Grupo SBF (SBFG3) Q4 2025 earnings summary
Event summary combining transcript, slides, and related documents.
Q4 2025 earnings summary
6 Jul, 2026Executive summary
Achieved record net revenue of R$7.7 billion in 2025, up 8.2% year-over-year, with net profit of R$427.6 million (+2.4% vs. 2024) and a net margin of 5.5%, driven by strong performances at Centauro and Fisia.
Centauro delivered 13% net revenue growth and a record gross margin of 50.3%, while Fisia grew 6.2% in net revenue, led by wholesale recovery.
Significant investments in store openings, refurbishments, logistics, and technology supported operational expansion and efficiency.
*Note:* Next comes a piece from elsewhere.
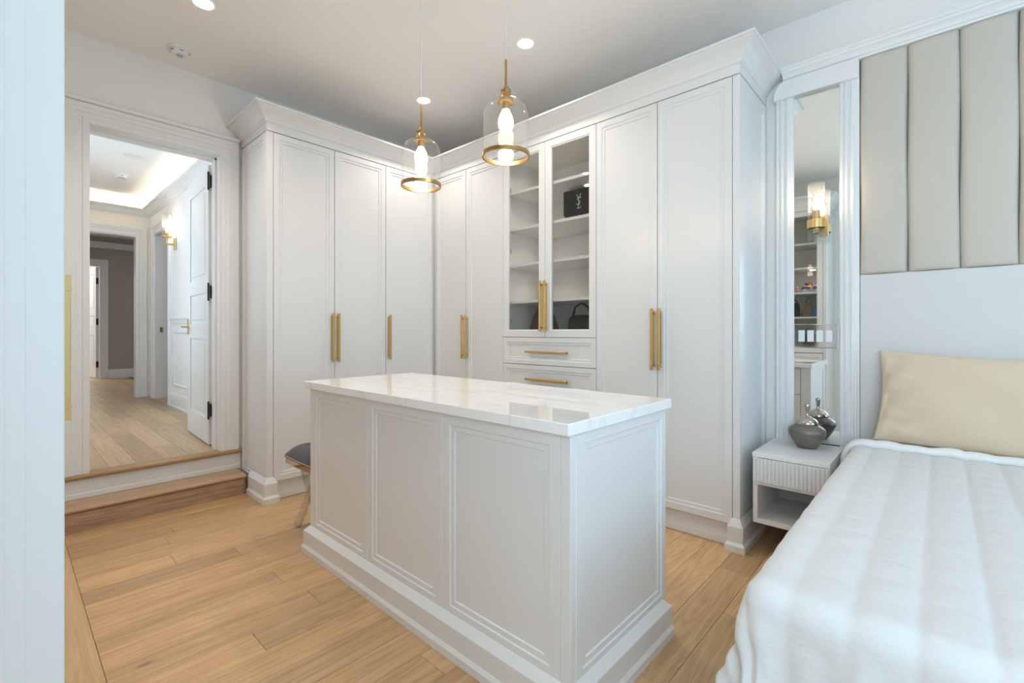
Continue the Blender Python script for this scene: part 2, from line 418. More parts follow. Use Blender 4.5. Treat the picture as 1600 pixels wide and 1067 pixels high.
while xx < XR:
    x2 = min(xx + rnd.uniform(1.3, 1.9), XR); plank(floor, M['border'], xx, 0.062, x2, BY, 0.0); xx = x2
xx = XW
while xx < XR:
    x2 = min(xx + 1.9, XR); plank(floor, M['border'], xx, -0.12, x2, 0.062, 0.0); plank(floor, M['border'], xx, YF, x2, -0.12, 0.0); xx = x2

# ------------------------------------------------------------------ hall beyond the doorway
HX0, HX1, HY0, HY1, HC = -8.13, XW - .2, -0.20, 1.39, 3.0
hfloor = struct('floor_hall', MB().box(-14.2, -2.0, HF - .13, XW - 0.03, 3.2, HF - .012), 'floor', smooth=0)
rh = random.Random(5)
y = HY0 - PWD * 0.4; k = 0
while y < 1.55:
    xx = XW - 0.0605; first = True
    while xx > -14.0:
        ln = rh.uniform(0.4, 1.6) if first else rh.uniform(0.9, 1.8); first = False
        x2 = max(xx - ln, -14.0); plank(hfloor, M['hplank'], x2, y, xx, y + PWD, HF); xx = x2
    y += PWD
struct('ceiling_hall', MB().box(HX0 - .14, HY0 - .15, HC, HX1, 2.6, HC + .1), 'ceil', smooth=0)
# right wall of the hall: opening towards a side room at x -7.8 .. -7.0
struct('wall_hall_right', wall_with_hole(HX0, HX1, HF - .1, HC, [(-7.80, -7.02, HF - .1, 2.50)], lambda a, z, d: (a, HY1 + d, z), 0.14), 'wall', smooth=0)
struct('wall_hall_left', wall_with_hole(HX0, HX1, HF - .1, HC, [(-6.55, -4.65, 1.2, 2.5)], lambda a, z, d: (a, HY0 - d, z), 0.15), 'wall', smooth=0)
struct('wall_hall_end', wall_with_hole(HY0 - .15, 2.6, HF - .1, HC, [(0.32, 1.235, HF - .1, 2.50)], lambda a, z, d: (HX0 - d, a, z), 0.14), 'cream', smooth=0)
window('window_3', lambda a, z, d: (a, HY0 - d, z), -6.55, -4.65, 1.2, 2.5, 2)
struct('wall_side_room', MB().box(HX0, 2.6, HF - .1, HX1, 2.7, HC), 'cream', smooth=0)
struct('wall_side_room_end', MB().box(-5.9, HY1 + .14, HF - .1, -5.8, 2.6, HC), 'cream', smooth=0)
# far room
struct('wall_far', wall_with_hole(-2.0, 3.2, HF - .1, 3.0, [(0.42, 1.255, HF - .1, 2.45)], lambda a, z, d: (-11.80 - d, a, z), 0.14), 'taupe', smooth=0)
struct('wall_far_right', MB().box(-11.8, 3.1, HF - .1, HX0 - .14, 3.2, 3.0), 'taupe', smooth=0)
struct('wall_far_left', MB().box(-11.8, -2.0, HF - .1, HX0 - .14, -1.9, 3.0), 'taupe', smooth=0)
struct('ceiling_far', MB().box(-14.2, -2.0, 3.0, HX0 - .14, 3.2, 3.1), 'ceil', smooth=0)
struct('wall_end_room', MB().box(-14.2, -2.0, HF - .1, -14.1, 3.2, 3.0), 'wall', smooth=0)
struct('wall_end_room_side', MB().box(-14.1, 2.2, HF - .1, -11.94, 2.3, 3.0), 'wall', smooth=0)

CAS = [(0, 0), (0, .012), (.010, .018), (.030, .018), (.034, .013), (.060, .013), (.065, .019), (.086, .019), (.092, .026), (.118, .028), (.122, .022), (.122, 0)]
def casing(name, a0, a1, z0, z1, fn, parent=None, rev=False, m='trim'):
    path = [(a1, z0), (a1, z1), (a0, z1), (a0, z0)]
    mb = MB().sweep(path, CAS, fn)
    return struct(name, mb, m)
c1 = casing('trim_1', DO[0], DO[1], HF, DO[3], lambda a, z, d: (XW + d, a, z))
build('cap_moulding', MB().box(XW, DO[0] - .13, DO[3] + .122, XW + .040, DO[1] + .13, DO[3] + .150, .006), 'trim', c1)
jb = MB()
jb.box(XW - .2, DO[0] - .001, HF, XW + .002, DO[0] + .004, DO[3]); jb.box(XW - .2, DO[1] - .004, HF, XW + .002, DO[1] + .001, DO[3]); jb.box(XW - .2, DO[0], DO[3] - .004, XW + .002, DO[1], DO[3] + .001)
jb.box(XW - .12, DO[1] - .016, HF, XW - .08, DO[1] - .004, DO[3] - .004); jb.box(XW - .12, DO[0] + .004, DO[3] - .016, XW - .08, DO[1] - .004, DO[3] - .004)
build('jamb', jb, 'trim', c1, smooth=0)
c2 = casing('trim_2', 0.32, 1.235, HF, 2.50, lambda a, z, d: (HX0 + d, a, z))
build('jamb', MB().box(HX0 - .14, 1.2345, HF, HX0 + .002, 1.239, 2.5).box(HX0 - .14, .32, 2.494, HX0 + .002, 1.2345, 2.502), 'trim', c2, smooth=0)
c3 = casing('trim_3', -7.80, -7.02, HF, 2.50, lambda a, z, d: (a, HY1 - d, z))
build('jamb', MB().box(-7.802, HY1 - .002, HF, -7.79, HY1 + .14, 2.5).box(-7.03, HY1 - .002, HF, -7.018, HY1 + .14, 2.5).box(-7.8, HY1 - .002, 2.49, -7.02, HY1 + .14, 2.502), 'trim', c3, smooth=0)
build('strike_plate', MB().box(-7.79, HY1 + .05, 1.19, -7.786, HY1 + .085, 1.26), 'brass', c3, smooth=0)
c4 = casing('trim_4', 0.42, 1.255, HF, 2.45, lambda a, z, d: (-11.80 + d, a, z))
build('jamb', MB().box(-11.94, 1.252, HF, -11.798, 1.262, 2.45), 'trim', c4, smooth=0)
# baseboards
BASE = [(0, 0), (.020, 0), (.020, .020), (.014, .028), (.014, .130), (.010, .150), (.006, .165), (0, .170)]
struct('baseboard_far', MB().sweep([(-11.80, 1.378), (-11.80, 3.1)], BASE, lambda a, b, h: (a, b, HF + h)), 'trim')
struct('baseboard_hall', MB().sweep([(-6.895, HY1), (HX1, HY1)], BASE, lambda a, b, h: (a, b, HF + h)), 'trim')
# chair rail + picture frames on the hall right wall
RAIL = [(0, 0), (.008, 0), (.014, .03), (.014, .05), (.022, .06), (.022, .085), (.012, .10), (0, .10)]
struct('trim_5', MB().sweep([(-6.895, HY1), (HX1, HY1)], RAIL, lambda a, b, h: (a, b, 1.345 + h - .06)), 'trim')
PF = [(0, 0), (0, .006), (.006, .012), (.018, .012), (.024, .006), (.024, 0)]
for i, (a, b) in enumerate(((-6.72, -5.75), (-5.6, -4.6))):
    for z0, z1 in ((0.58, 1.18),):
        mb = MB().sweep([(b, z0), (b, z1), (a, z1), (a, z0)], PF, lambda p, q, d: (p, HY1 - d, q), closed=True)
        struct('trim_%d' % (6 + i), mb, 'trim')
# cove crown in the hall with the LED strip behind it
COVE = [(0, 0), (.012, 0), (.016, .012), (.030, .016), (.040, .030), (.060, .060), (.088, .080), (.100, .084), (.100, .100), (.085, .100), (.02, .06), (0, .06)]
struct('trim_8', MB().sweep([(HX1, HY0), (HX0, HY0), (HX0, HY1), (HX1, HY1)], [(o, h) for o, h in COVE], lambda a, b, h: (a, b, 2.785 + h)), 'trim')
struct('trim_9', MB().sweep([(-8.27 - 3.53, -1.9), (-8.27 - 3.53, 3.1)], [(0, 0), (.02, 0), (.09, .09), (.09, .11), (0, .11)], lambda a, b, h: (a, b, 2.79 + h)), 'trim')
LEDC = (1.0, 0.86, 0.66)
area('cove_strip', ((HX0 + HX1) / 2, HY1 - .05, 2.862), (math.pi, 0, 0), HX1 - HX0 - .1, 0.03, COVE_W * 3.9, LEDC)
area('cove_strip', ((HX0 + HX1) / 2, HY0 + .05, 2.862), (math.pi, 0, 0), HX1 - HX0 - .1, 0.03, COVE_W * 3.9, LEDC)
area('cove_strip', (HX0 + .05, (HY0 + HY1) / 2, 2.862), (math.pi, 0, 0), 0.03, HY1 - HY0 - .1, COVE_W * 4, LEDC)
area('far_room_fill', (-13.0, 0.6, 2.9), (0, 0, 0), 0.5, 0.5, 30, (1, .95, .85))  # fill light added to brighten the room behind the far door
area('far_room_fill', (-10.0, 2.4, 2.9), (0, 0, 0), 0.3, 0.3, 5, (1, .93, .85))  # added fill for the far room itself

# hall doors
def panel_door(name, L, label_m, hinge, ang, width, height, rows, t=0.04, side=1):
    """door built in local (u along the leaf from the hinge, n = thickness, z up) then placed"""
    def fn(u, n, z): return V3((u, n, z))
    mb = MB(); st = 0.105; d = 0.010
    mb.box(0, d, 0, width, t - d, height)
    for n0, n1 in ((0, d), (t - d, t)):
        mb.box(0, n0, 0, st, n1, height); mb.box(width - st, n0, 0, width, n1, height)
        z = 0
        edges = [0] + [v for r in rows for v in r] + [height]
        for i in range(0, len(edges), 2): mb.box(st, n0, edges[i], width - st, n1, edges[i + 1])
        for z0, z1 in rows:
            e = .035
            f = n0 if n0 == 0 else n1
            mb.box(st + e, n0 + .003 if n0 == 0 else n0, z0 + e, width - st - e, n1 if n0 == 0 else n1 - .003, z1 - e, .003)
    m = Matrix.Translation(V3(hinge)) @ Matrix.Rotation(ang, 4, 'Z')
    mb.xf(m)
    o = struct(name, mb, 'trim', org=hinge, smooth=0)
    return o, m
dang = math.atan2(1.129 - 1.094, -5.007 + 4.243)   # towards -X
d1, dm = panel_door('door_1', 0, 0, (-4.243, 1.135, HF + .012), dang, 0.765, 2.20, [(0.20, 0.83), (0.95, 1.20), (1.32, 2.05)])
for z in (0.22, 1.15, 2.02):
    hb = MB().box(-.006, .006, z, .0, .034, z + .10, .003); hb.tube([(-.012, .042, z - .02), (-.012, .042, z + .12)], .008, 8)
    hb.box(-.05, .036, z, -.008, .040, z + .10)
    build('hinge', hb.xf(dm), 'black', d1)
hd = MB().box(.70, .04, 0.86, .745, .046, 1.00, .002).tube([(.722, .045, .93), (.722, .092, .93)], .009, 10).tube([(.722, .09, .93), (.70, .095, .93), (.60, .095, .93)], .008, 10)
hd.box(.765, .008, .88, .768, .032, .98)
build('lever_handle', hd.xf(dm), 'brass', d1)
d2, dm2 = panel_door('door_2', 0, 0, (-11.93, 1.25, HF + .01), math.radians(187), 0.80, 2.13, [(0.20, 0.83), (0.95, 1.20), (1.32, 2.0)])
for z in (0.20, 1.02, 1.80):
    build('hinge', MB().box(-.006, .002, z, .004, .038, z + .12, .002).xf(dm2), 'black', d2)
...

Structural transformation and strategic initiatives, including the Destrave plan, enhanced execution, efficiency, and service levels, supporting long-term growth.
Financial highlights
Consolidated net revenue reached R$7.7 billion (+8.2% vs. 2024); gross profit was R$3.7 billion (+6.1%), with a gross margin of 48.3% (-0.9 p.p. YoY).
Adjusted EBITDA (ex-IFRS) was R$705 million (-8.7% YoY), with a margin of 9.1% (-1.7 p.p.); net profit was R$427.6 million (+2.4% YoY).
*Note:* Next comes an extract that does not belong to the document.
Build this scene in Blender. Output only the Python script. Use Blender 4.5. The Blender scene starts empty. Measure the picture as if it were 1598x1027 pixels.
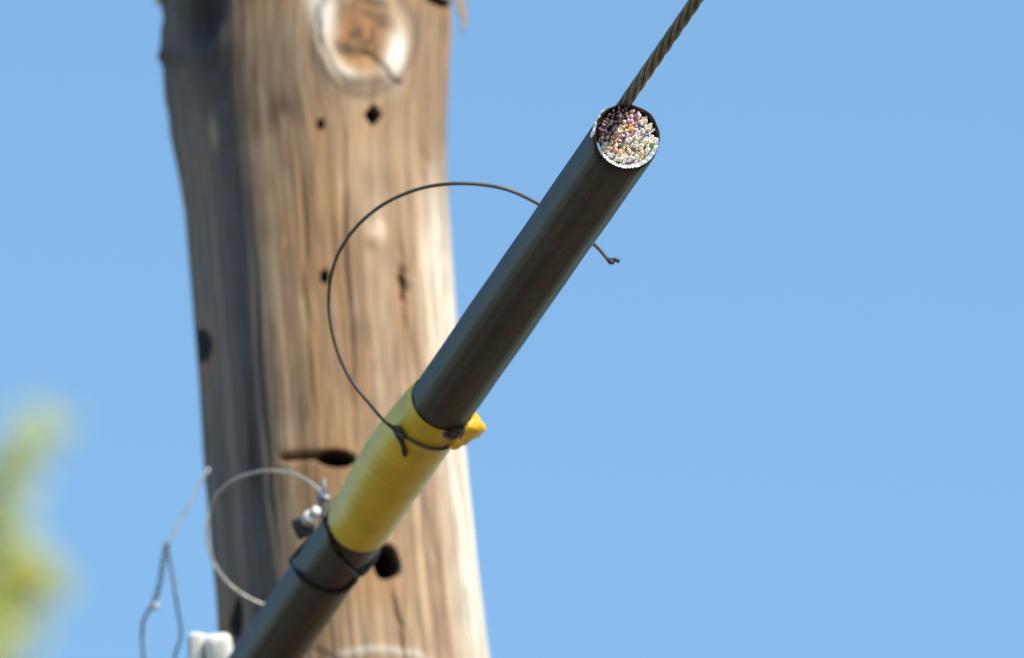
import bpy, bmesh, math, random
import numpy as np
from mathutils import Vector, Matrix

random.seed(11)
RNG = np.random.RandomState(5)
scene = bpy.context.scene
col = scene.collection
rad = math.radians

# ---------------------------------------------------------------- camera
E = rad(24.9)                       # the lens looks up at the line
CAM = Vector((0.0, 0.0, 1.6))
FPX = 18690.0                       # focal length in photograph pixels
FX = Vector((1, 0, 0))
FF = Vector((0, math.cos(E), math.sin(E)))
FU = Vector((0, -math.sin(E), math.cos(E)))
cd = bpy.data.cameras.new("camera")
cam = bpy.data.objects.new("camera", cd)
col.objects.link(cam)
cam.location = CAM
cam.rotation_euler = (math.pi / 2 + E, 0, 0)
cd.sensor_width = 36.0
cd.lens = 36.0 * FPX / 1598.0
cd.clip_start = 0.1
cd.clip_end = 20000
cd.dof.use_dof = True
cd.dof.focus_distance = 12.38
cd.dof.aperture_fstop = 6.0
scene.camera = cam

# ---------------------------------------------------------------- sky, sun, exposure
SAZ, SEL = rad(48), rad(47)         # azimuth to the right of the camera's back, elevation
SUN = Vector((math.cos(SEL) * math.sin(SAZ), -math.cos(SEL) * math.cos(SAZ), math.sin(SEL)))
world = bpy.data.worlds.new("World")
scene.world = world
world.use_nodes = True
wn = world.node_tree
bg = wn.nodes["Background"]
sky = wn.nodes.new("ShaderNodeTexSky")
sky.sky_type = 'NISHITA'
sky.sun_disc = False
sky.sun_elevation = SEL
sky.sun_rotation = math.atan2(SUN.x, SUN.y)
sky.altitude = 300
sky.air_density = 1.4
sky.dust_density = 0.2
sky.ozone_density = 4.0
tint = wn.nodes.new("ShaderNodeMix")
tint.data_type = 'RGBA'
tint.blend_type = 'MULTIPLY'
tint.inputs[0].default_value = 1.0
tint.inputs[7].default_value = (.86, 1.0, 1.0, 1)
wn.links.new(sky.outputs[0], tint.inputs[6])
wn.links.new(tint.outputs[2], bg.inputs[0])
bg.inputs[1].default_value = 0.15
sl = bpy.data.lights.new("sun", 'SUN')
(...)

Operating expenses rose 14.6%, reaching 38.2% of net revenue, mainly due to higher selling expenses and investments in personnel and marketing.
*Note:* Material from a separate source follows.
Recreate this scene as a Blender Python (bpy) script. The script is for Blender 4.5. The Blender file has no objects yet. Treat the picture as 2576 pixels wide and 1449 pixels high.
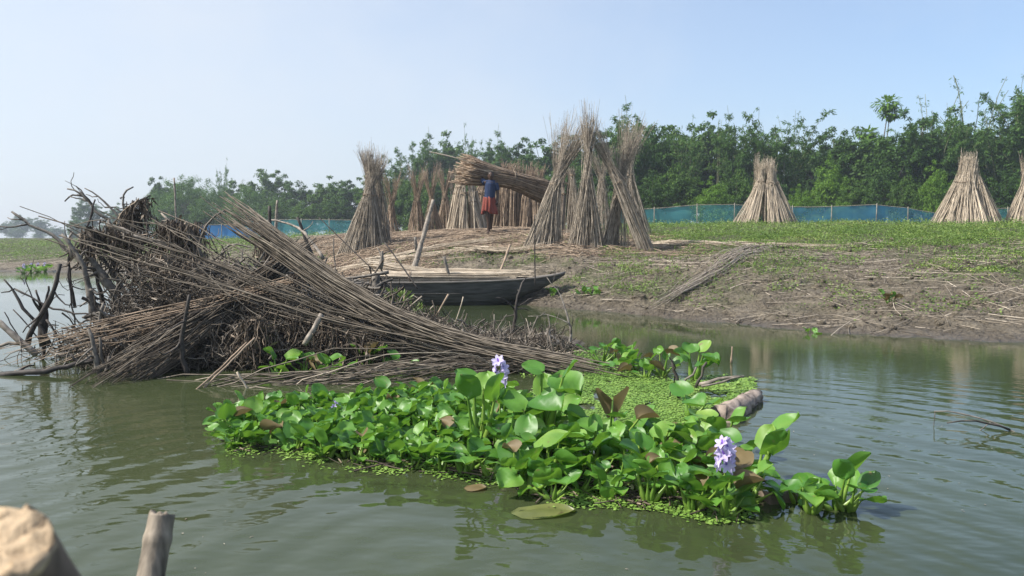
import bpy, math
import numpy as np
R = math.radians
sc = bpy.context.scene
col = sc.collection
rng = np.random.default_rng(7)

# ------------------------------------------------------------------ camera, sky, sun, exposure
CAM_H = 1.2
FPX = 2022.0
PITCH = math.atan(124.5 / FPX)
cam_d = bpy.data.cameras.new("camera")
cam = bpy.data.objects.new("camera", cam_d)
col.objects.link(cam)
cam.location = (0, 0, CAM_H)
cam.rotation_euler = (R(90) - PITCH, 0, 0)
cam_d.sensor_width = 36
cam_d.lens = FPX / 2576 * 36
cam_d.clip_start = 0.05
cam_d.clip_end = 3000
cam_d.dof.use_dof = True
cam_d.dof.focus_distance = 5.5
cam_d.dof.aperture_fstop = 6.5
sc.camera = cam

SUN_AZ, SUN_EL = -102.0, 48.0      # azimuth from +Y towards +X, elevation
world = bpy.data.worlds.new("World")
sc.world = world
world.use_nodes = True
wn, wl = world.node_tree.nodes, world.node_tree.links
wn.clear()
wo = wn.new("ShaderNodeOutputWorld")
bg = wn.new("ShaderNodeBackground")
sky = wn.new("ShaderNodeTexSky")
sky.sky_type = 'NISHITA'
sky.sun_disc = False
sky.sun_elevation = R(SUN_EL)
sky.sun_rotation = R(SUN_AZ)
sky.air_density = 1.0
sky.dust_density = 2.0
sky.ozone_density = 3.2
# thin high cloud: a faint white veil mixed over the sky
tc = wn.new("ShaderNodeTexCoord")
mp = wn.new("ShaderNodeMapping")
mp.inputs['Location'].default_value = (1.37, 0.2, 0.35)
mp.inputs['Scale'].default_value = (1.0, 1.0, 1.35)
nz = wn.new("ShaderNodeTexNoise")
nz.inputs['Scale'].default_value = 3.1
nz.inputs['Detail'].default_value = 7
nz.inputs['Roughness'].default_value = 0.55
cr = wn.new("ShaderNodeValToRGB")
cr.color_ramp.elements[0].position = 0.42
cr.color_ramp.elements[0].color = (0.32, 0.32, 0.32, 1)
cr.color_ramp.elements[1].position = 0.78
cr.color_ramp.elements[1].color = (0.62, 0.62, 0.62, 1)
mx = wn.new("ShaderNodeMixRGB")
mx.inputs['Color2'].default_value = (3.75, 4.0, 4.35, 1)
wl.new(tc.outputs['Generated'], mp.inputs['Vector'])
wl.new(mp.outputs['Vector'], nz.inputs['Vector'])
wl.new(nz.outputs['Fac'], cr.inputs['Fac'])
sxyz = wn.new("ShaderNodeSeparateXYZ")
wl.new(tc.outputs['Generated'], sxyz.inputs[0])
veil = wn.new("ShaderNodeMapRange")      # the thin cloud is thicker towards the left
veil.inputs[1].default_value = -0.55; veil.inputs[2].default_value = 0.55; veil.inputs[3].default_value = 0.42; veil.inputs[4].default_value = -0.30
wl.new(sxyz.outputs['X'], veil.inputs[0])
vadd = wn.new("ShaderNodeMath"); vadd.operation = 'ADD'; vadd.use_clamp = True
wl.new(cr.outputs['Color'], vadd.inputs[0]); wl.new(veil.outputs[0], vadd.inputs[1])
wl.new(vadd.outputs[0], mx.inputs['Fac'])
wl.new(sky.outputs['Color'], mx.inputs['Color1'])
wl.new(mx.outputs['Color'], bg.inputs['Color'])
bg.inputs['Strength'].default_value = 0.14
wl.new(bg.outputs['Background'], wo.inputs['Surface'])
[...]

Leverage remained controlled at 0.96x EBITDA, despite a 129.3% increase in net debt to R$678 million due to higher CAPEX and working capital.
CAPEX totaled R$423.5 million (+62.2%), reflecting investments in stores, logistics, and technology.
Outlook and guidance
Positioned for continued growth in 2026, leveraging operational improvements, World Cup-related opportunities, and new Nike sponsorships.
Plans to accelerate store refits, expand NDIS stores, and invest in logistics and distribution centers.
Marketing and operational investments will increase in 2026, particularly around the World Cup.
Focus remains on expanding productivity, modernizing store networks, and enhancing digital and logistics capabilities.